Марту слишком часто играли всего лишь злобной стервой. Иногда – трагикомической женщиной бальзаковского возраста, в которой разбушевались гормоны. В исполнении статной красавицы и актрисы Эпп Ээспяэв – тонкой, умной, только слишком редко получающей роли, достойные масштаба ее таланта, – Марта предстает женственной, глубоко переживающей разочарование в муже и в жизни. Жестокие игры воображения позволяют ей на время переселяться в виртуальный мир, где тоже кипят страсти, только там Марта – с согласия Джорджа – создает иллюзию хотя бы того, что у них с Джорджем есть взрослый сын.
Момент истины
Джордж: Мы все сдираем этикетки, а когда проникаешь сквозь кожу, сквозь все ее три слоя, сквозь мышцы, отшвыриваешь прочь органы, которые еще не окаменели, и добираешься до костяка... тогда знаете, что надо делать дальше?
Хани: Нет...
Джордж: До костяка добрались, но это еще полдела. В костях кое-что есть... там костный мозг... вот до него и нужно добраться.
Именно этим – сдиранием этикеток, попыткой добраться до костного мозга – занимаются герои спектакля в третьем акте.
Чтобы разрушить иллюзию, надо сначала поверить в нее. Впервые за все виденные «Вирджинии Вульф» мне вдруг показалось, что сын Марты и Джорджа действительно существовал и погиб в автокатастрофе: в диалогах физически ощущалось его присутствие. Актеры проживали до конца каждый момент, каждый эпизод; знание финала не мешало им всякий раз существовать в настоящем времени.

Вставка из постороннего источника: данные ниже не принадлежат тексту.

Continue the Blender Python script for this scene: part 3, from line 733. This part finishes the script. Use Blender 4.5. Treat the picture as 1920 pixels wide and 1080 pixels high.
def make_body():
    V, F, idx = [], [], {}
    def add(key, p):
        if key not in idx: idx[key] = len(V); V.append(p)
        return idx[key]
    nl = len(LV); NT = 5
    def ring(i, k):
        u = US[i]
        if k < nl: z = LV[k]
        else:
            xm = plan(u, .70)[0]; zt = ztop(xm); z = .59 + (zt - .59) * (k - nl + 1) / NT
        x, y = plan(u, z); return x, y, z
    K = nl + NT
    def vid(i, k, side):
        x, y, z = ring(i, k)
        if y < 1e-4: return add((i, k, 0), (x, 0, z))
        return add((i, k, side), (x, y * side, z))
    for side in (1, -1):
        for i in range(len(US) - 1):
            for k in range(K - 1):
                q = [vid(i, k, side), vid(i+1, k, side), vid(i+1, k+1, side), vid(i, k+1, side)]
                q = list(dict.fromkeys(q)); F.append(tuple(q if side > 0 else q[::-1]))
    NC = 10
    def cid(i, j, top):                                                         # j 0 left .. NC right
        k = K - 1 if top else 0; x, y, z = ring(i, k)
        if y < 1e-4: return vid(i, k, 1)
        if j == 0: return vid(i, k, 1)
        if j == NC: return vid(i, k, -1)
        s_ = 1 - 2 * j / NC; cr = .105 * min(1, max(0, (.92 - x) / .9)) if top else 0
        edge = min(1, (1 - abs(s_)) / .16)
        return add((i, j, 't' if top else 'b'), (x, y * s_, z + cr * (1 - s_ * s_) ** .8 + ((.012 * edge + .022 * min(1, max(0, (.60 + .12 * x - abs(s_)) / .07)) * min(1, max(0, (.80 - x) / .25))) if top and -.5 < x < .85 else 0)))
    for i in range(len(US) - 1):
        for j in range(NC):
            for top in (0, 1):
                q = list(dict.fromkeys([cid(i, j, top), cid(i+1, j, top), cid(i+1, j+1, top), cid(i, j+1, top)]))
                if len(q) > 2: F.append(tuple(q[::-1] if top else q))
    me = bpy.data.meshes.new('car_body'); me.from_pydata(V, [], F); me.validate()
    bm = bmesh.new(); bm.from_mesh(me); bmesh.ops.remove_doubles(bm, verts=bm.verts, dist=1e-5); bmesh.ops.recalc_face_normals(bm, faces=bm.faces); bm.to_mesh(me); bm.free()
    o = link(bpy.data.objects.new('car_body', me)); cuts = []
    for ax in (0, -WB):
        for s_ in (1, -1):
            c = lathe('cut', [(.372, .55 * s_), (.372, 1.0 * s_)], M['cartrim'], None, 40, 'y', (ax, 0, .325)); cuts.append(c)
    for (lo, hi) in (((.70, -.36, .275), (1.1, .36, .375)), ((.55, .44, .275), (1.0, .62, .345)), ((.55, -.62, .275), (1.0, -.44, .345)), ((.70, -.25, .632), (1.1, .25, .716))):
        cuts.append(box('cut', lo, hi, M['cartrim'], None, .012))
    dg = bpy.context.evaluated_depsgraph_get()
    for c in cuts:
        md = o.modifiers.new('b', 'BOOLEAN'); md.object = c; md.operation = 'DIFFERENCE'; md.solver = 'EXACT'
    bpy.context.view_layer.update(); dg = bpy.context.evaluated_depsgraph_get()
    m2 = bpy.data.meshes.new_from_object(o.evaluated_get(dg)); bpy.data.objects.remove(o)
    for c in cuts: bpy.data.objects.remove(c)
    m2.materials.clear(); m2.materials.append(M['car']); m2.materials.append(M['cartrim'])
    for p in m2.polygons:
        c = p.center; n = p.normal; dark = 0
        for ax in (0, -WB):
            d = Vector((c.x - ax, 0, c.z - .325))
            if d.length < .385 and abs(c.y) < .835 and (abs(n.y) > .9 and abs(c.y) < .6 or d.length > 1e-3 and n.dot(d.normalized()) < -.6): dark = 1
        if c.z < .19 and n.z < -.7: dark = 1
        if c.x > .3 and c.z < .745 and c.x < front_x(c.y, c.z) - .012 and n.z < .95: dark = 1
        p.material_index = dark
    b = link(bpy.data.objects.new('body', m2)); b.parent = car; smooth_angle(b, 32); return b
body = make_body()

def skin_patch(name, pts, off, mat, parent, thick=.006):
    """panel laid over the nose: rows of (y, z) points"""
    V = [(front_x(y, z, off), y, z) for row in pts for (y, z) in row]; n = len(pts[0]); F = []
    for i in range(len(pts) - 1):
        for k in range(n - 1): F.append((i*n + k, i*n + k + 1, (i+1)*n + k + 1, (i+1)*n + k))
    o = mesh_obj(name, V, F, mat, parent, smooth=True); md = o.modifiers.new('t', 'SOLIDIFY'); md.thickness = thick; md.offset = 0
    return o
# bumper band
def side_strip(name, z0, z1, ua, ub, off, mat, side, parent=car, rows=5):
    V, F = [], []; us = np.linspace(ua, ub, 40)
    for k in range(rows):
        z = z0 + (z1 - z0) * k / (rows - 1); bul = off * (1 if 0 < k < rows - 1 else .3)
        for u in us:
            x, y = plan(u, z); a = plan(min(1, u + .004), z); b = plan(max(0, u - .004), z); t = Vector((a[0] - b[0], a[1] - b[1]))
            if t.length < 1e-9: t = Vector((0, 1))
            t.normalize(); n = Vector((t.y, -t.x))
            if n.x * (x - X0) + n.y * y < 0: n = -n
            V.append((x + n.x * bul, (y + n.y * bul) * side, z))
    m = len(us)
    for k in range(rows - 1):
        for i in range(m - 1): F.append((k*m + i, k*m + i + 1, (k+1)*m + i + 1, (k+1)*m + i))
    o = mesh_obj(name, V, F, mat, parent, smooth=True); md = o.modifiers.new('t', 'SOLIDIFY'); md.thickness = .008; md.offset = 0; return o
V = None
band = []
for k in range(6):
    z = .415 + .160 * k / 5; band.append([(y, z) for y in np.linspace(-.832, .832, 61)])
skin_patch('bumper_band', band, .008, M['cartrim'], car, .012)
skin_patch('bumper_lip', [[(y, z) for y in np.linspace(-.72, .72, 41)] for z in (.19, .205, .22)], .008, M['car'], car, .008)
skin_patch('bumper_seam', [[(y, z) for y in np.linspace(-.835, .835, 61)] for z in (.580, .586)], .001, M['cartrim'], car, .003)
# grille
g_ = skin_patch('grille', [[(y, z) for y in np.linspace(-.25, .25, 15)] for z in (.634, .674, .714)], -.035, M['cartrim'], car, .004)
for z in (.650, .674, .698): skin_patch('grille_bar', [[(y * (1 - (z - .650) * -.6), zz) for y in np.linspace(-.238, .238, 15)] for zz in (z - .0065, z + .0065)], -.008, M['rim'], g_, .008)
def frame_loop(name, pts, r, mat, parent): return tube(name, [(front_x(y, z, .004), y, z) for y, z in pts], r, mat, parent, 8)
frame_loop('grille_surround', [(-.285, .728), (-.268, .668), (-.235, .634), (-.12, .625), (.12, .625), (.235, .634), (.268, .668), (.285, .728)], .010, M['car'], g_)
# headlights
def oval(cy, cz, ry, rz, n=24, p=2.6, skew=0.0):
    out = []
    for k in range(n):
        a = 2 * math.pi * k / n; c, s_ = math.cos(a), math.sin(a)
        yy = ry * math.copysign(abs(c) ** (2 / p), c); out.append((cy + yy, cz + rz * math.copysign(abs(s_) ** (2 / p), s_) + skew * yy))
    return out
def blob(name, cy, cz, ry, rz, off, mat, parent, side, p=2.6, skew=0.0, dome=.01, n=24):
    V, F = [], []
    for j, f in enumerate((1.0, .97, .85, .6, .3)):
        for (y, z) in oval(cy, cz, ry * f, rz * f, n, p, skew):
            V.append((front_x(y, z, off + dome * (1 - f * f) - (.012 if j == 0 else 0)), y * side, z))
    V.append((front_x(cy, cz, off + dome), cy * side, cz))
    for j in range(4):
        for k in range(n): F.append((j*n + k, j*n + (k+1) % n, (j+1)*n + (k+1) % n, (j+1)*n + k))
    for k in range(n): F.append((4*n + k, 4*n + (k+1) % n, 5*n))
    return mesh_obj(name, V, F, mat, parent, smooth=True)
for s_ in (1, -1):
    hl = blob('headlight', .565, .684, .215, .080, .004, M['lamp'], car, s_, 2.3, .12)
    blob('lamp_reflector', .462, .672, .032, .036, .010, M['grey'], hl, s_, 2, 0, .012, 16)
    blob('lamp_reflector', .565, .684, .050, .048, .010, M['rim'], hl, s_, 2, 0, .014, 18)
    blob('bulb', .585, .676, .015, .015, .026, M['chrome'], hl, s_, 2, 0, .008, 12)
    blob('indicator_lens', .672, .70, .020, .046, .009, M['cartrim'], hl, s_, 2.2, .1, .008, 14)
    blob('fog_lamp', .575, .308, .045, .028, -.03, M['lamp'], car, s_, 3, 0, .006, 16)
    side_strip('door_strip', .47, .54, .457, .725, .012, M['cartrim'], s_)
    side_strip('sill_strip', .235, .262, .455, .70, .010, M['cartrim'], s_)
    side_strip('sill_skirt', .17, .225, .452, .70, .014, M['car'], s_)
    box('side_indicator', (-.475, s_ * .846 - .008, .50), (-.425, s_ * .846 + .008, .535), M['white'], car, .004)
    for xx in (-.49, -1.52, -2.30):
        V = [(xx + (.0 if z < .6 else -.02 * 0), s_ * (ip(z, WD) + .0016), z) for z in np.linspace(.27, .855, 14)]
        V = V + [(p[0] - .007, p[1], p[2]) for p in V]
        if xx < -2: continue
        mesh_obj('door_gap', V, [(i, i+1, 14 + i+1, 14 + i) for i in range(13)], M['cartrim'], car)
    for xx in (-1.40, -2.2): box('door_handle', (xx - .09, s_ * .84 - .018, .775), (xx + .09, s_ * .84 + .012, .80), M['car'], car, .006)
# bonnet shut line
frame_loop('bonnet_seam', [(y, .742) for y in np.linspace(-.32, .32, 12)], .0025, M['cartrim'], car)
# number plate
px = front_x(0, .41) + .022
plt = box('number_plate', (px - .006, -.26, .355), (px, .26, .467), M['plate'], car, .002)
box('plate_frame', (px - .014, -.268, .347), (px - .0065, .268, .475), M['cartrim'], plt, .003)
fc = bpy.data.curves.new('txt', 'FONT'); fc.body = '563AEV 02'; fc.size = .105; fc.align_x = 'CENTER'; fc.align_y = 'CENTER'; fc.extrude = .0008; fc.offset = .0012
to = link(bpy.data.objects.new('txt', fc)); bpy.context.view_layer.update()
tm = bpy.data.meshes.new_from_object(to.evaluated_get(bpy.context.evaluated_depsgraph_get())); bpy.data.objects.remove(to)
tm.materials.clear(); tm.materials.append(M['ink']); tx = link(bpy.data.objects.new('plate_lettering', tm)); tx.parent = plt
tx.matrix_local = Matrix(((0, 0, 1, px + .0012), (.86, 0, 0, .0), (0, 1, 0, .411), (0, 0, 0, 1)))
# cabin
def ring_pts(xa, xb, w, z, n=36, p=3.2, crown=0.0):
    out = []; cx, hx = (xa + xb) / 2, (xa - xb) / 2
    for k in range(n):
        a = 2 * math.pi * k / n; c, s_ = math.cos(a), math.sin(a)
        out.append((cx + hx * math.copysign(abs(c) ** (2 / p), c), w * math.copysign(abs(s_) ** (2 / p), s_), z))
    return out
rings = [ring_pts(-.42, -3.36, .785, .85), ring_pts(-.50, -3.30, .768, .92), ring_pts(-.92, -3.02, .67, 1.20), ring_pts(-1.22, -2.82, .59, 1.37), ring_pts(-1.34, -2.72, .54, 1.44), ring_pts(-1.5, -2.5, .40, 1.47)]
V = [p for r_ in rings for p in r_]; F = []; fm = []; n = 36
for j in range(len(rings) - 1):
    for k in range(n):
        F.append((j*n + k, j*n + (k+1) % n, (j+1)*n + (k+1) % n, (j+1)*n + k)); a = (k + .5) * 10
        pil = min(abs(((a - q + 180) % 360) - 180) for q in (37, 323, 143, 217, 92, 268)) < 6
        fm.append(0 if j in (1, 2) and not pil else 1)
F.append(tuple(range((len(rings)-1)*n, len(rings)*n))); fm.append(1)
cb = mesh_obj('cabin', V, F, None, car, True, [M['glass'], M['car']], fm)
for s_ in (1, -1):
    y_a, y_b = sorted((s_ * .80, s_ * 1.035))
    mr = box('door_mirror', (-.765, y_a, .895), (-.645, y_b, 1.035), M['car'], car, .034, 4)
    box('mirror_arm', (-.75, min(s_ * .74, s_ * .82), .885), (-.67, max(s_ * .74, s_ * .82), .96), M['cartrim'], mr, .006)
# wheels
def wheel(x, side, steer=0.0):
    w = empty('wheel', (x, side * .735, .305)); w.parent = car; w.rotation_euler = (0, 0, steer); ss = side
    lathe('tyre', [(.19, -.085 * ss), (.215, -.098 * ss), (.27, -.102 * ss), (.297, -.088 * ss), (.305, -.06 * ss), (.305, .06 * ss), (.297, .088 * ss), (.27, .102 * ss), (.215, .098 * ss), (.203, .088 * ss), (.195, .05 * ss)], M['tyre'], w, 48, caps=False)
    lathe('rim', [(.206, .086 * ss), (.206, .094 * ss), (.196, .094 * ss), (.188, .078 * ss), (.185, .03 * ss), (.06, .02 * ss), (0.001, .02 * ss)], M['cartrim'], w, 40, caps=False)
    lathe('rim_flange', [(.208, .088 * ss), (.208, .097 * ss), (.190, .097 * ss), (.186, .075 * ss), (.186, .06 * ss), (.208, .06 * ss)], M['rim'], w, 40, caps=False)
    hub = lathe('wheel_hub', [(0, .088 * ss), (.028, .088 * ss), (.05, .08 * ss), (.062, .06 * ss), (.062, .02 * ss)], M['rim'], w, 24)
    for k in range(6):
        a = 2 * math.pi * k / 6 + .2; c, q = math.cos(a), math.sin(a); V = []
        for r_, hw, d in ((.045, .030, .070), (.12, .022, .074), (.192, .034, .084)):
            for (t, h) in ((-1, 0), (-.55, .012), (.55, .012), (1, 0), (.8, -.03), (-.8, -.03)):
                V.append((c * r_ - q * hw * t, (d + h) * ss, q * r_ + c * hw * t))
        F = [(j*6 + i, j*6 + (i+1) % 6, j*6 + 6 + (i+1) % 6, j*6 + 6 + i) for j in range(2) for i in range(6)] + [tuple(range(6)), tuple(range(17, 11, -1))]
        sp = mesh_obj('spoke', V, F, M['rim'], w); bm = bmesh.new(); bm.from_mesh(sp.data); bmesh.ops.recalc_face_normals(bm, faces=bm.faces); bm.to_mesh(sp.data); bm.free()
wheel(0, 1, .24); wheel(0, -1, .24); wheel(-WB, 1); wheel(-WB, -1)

Младен Киселов – режиссер того же высочайшего уровня, что и Эльмо Нюганен, и постоянно работающий с Городским театром Адольф Шапиро. Театр обнажил в пьесе Олби мощное начало психологического реализма.
Считается, что Олби – абсурдист. Но тогда – в той же мере, что и Чехов. Его пьесы абсурдны ровно настолько, насколько абсурдна сама жизнь.